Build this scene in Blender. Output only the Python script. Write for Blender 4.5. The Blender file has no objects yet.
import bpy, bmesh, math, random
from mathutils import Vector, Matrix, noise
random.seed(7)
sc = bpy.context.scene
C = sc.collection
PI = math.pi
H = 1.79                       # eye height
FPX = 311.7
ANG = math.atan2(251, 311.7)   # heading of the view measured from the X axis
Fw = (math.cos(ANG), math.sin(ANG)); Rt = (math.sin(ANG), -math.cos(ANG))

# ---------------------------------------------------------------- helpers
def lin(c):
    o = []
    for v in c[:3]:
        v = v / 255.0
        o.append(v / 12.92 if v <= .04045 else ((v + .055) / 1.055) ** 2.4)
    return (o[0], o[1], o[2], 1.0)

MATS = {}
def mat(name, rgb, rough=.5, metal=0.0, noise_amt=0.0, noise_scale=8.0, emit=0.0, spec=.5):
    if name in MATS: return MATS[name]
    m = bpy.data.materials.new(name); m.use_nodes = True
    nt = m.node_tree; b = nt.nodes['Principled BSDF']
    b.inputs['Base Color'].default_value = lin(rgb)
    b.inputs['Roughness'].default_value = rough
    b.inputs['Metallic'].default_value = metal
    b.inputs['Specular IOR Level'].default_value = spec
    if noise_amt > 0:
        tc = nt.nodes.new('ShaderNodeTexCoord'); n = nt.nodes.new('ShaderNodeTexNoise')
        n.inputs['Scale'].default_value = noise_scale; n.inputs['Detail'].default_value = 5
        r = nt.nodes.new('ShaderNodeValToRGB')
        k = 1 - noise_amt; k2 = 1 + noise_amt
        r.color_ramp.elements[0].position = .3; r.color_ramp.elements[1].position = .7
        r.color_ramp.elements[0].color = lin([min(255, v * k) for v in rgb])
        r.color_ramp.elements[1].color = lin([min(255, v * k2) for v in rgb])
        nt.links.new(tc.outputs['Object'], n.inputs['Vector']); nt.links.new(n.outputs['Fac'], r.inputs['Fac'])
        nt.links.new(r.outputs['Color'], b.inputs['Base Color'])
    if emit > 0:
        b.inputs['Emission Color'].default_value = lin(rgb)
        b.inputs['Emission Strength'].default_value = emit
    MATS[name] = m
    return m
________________
= Written problem =
Return the lines above precisely as they appear, beginning at the first line and ending at the line with "Fw = (math.cos(ANG), math.sin(ANG));", and nothing after it.

= Complete output =
Build this scene in Blender. Output only the Python script. Write for Blender 4.5. The Blender file has no objects yet.
import bpy, bmesh, math, random
from mathutils import Vector, Matrix, noise
random.seed(7)
sc = bpy.context.scene
C = sc.collection
PI = math.pi
H = 1.79                       # eye height
FPX = 311.7
ANG = math.atan2(251, 311.7)   # heading of the view measured from the X axis
Fw = (math.cos(ANG), math.sin(ANG)); Rt = (math.sin(ANG), -math.cos(ANG))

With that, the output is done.